Everything had to be, until everything was subject to change. 

“Kinesis is not just a difference of state. It carries the connotation of a transition, indeed a development, from one state to another: a ‘whence-whither’. […] 

Kinesis, as a process of change between an initial and an end state,

is continuous, though it may be broken off or interrupted.” Dorothy Emmet,

The Passage of Nature (1992). [1] 

The white on white is one object (a canvas painted white)

on another (a wall painted white). 

The videos speak of their meanings – the father who paints, the son who follows. This simplicity of expression, however, comes from the grave and prolonged struggles the artist has been through. Here is the process. 
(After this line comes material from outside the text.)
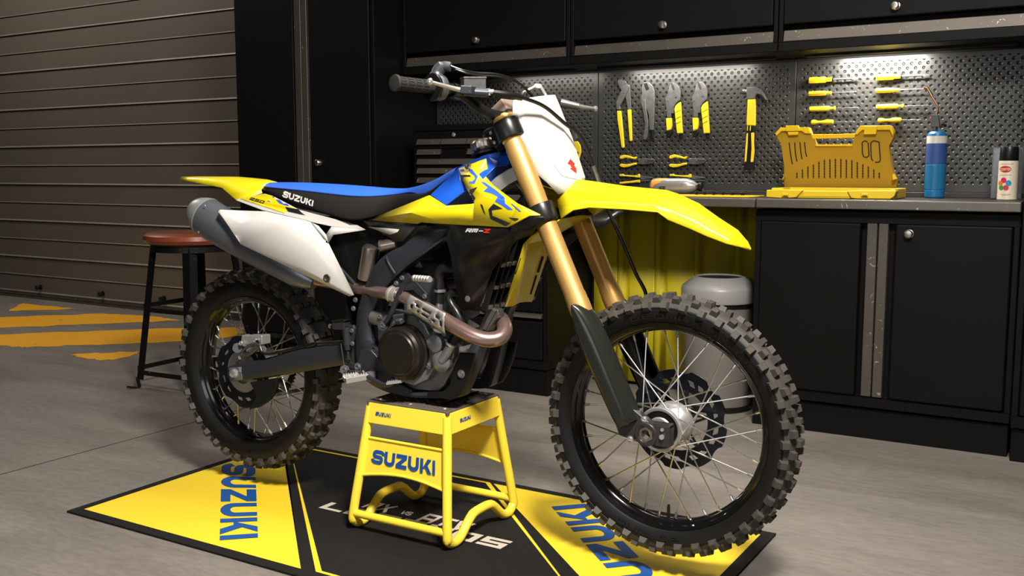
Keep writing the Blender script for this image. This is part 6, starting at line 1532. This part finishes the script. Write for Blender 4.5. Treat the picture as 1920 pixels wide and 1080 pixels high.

It began from the artist’s determination to show 100 watercolor drawings of stones. The sheer number speaks of labor; the struggle was whether to show labor.

The days during which the drawings were made tell of lived time;

the struggle was whether to show time as a line – an arrow shooting forward.

The silence of the objects raise questions about what they can do facing the street; the struggle became how to invite others to find their stones and

keep the artist drawing. 

And then everything changed.

Chino’s being there began to affect his perception of the place.

 It was no longer an empty vehicle to be filled up with objects and human voices,

but a space whose dimensions are continuously subject to the change sunlight brings upon it; it is continuous with, not isolated from, nature. 

He never painted what he observed.

Instead, he withdrew radically into thinking without knowing the next step.

He let that which was not up to him claim him.

He chose not to let go. 

Nothing of this sort is apparent in his final iteration of this durational

showing, telling, painting, and installing.

But everything is also there to be the artist’s intense experience from

taming the space to having dialogues with it.

This time, he knows he does not have to be there when others are.

He knows he has been there as much as his father has been.